“I formed a number of rationalizations. It would get me fit after years of waddlesome sloth. It would be an interesting and reflective way to reacquaint myself with the scale and beauty of my native land after nearly twenty years of living abroad. It would be useful (I wasn’t sure in what way, but I was sure nonetheless) to learn to fend for myself in the wilderness. When guys in camouflage pants and hunting hats sat around in the Four Aces Diner talking about fearsome things done out-of-doors, I would no longer have to feel like such a cupcake. I wanted a little of that swagger that comes with being able to gaze at a far horizon through eyes of chipped granite and say with a slow, manly sniff, “Yeah, I’ve shit in the woods.” P. 4 , A Walk in the Woods.
Bill Bryson, I love you. Any book about hiking on a trail through the woods for weeks on end, the history of salamanders and botany, and the horrors of industrialization and flawed conservation, and still make it to the end, is a good book. I’ve just finish A Walk in the Woods.
It is humorous, educational, but the thing that I wanted to look at as a learning writer is this idea of how beginnings and endings are connected.
In both Immediate Fiction and Crafting for Story the authors make a point of how the ending is directly connected with the beginning.
“When you’re having trouble ending a story, it’s because you don’t have a real beginning, a true conflict. The secret to endings is: the end is in the beginning.” P.26 Immediate Fiction
“First and foremost, the resolution must specifically resole the complication.
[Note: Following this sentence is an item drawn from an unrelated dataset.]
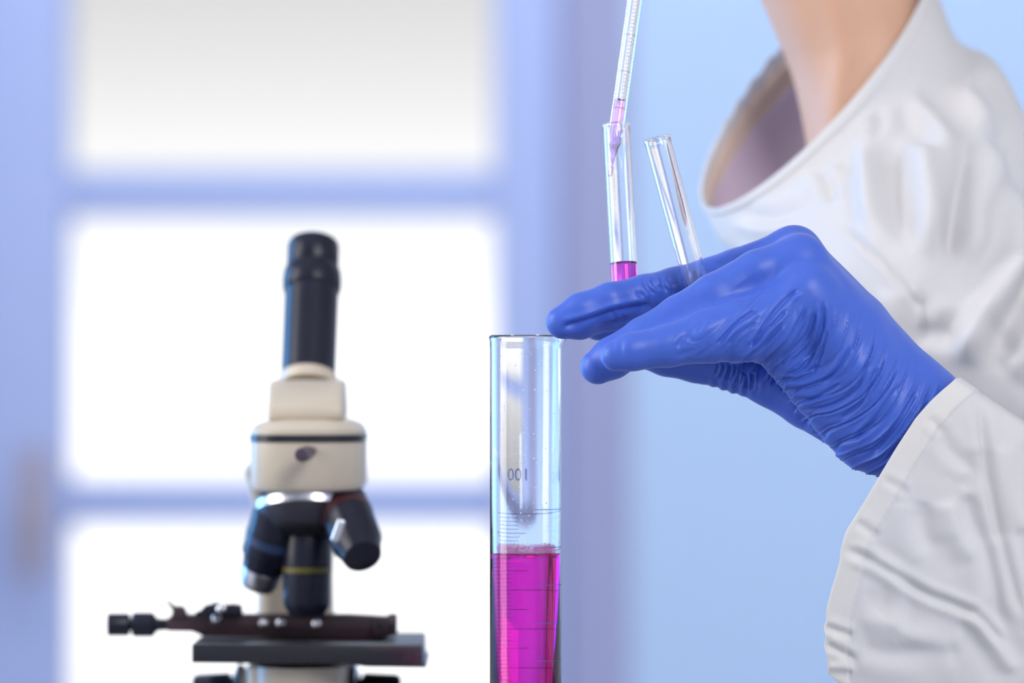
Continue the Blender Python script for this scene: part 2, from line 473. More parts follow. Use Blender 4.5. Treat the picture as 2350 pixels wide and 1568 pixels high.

If the complication is that the character was in danger of going bankrupt, for instance, he does not resolve it by becoming a born-again Christian. He may resolve his fear of bankruptcy in that fashion, but not the bankruptcy itself.” P.80 Writing for Story
So as an exercise I wanted to see if this held true with a book like A Walk in the Woods. And guess what?
“Best of all, these days when I see a mountain, I look at it slowly and appraisingly, with a narrow, confident gaze and eyes of chipped granite.” P.394
Now it’s common sense that the ending of the story needs to resolve the problem/complication/chief desire of the character from the beginning. But how often have you seen a movie, read a book and you weren’t at all satisfied with the ending? Maybe the writers got lost and forgot the beginning.
But Bill Bryson was better than that.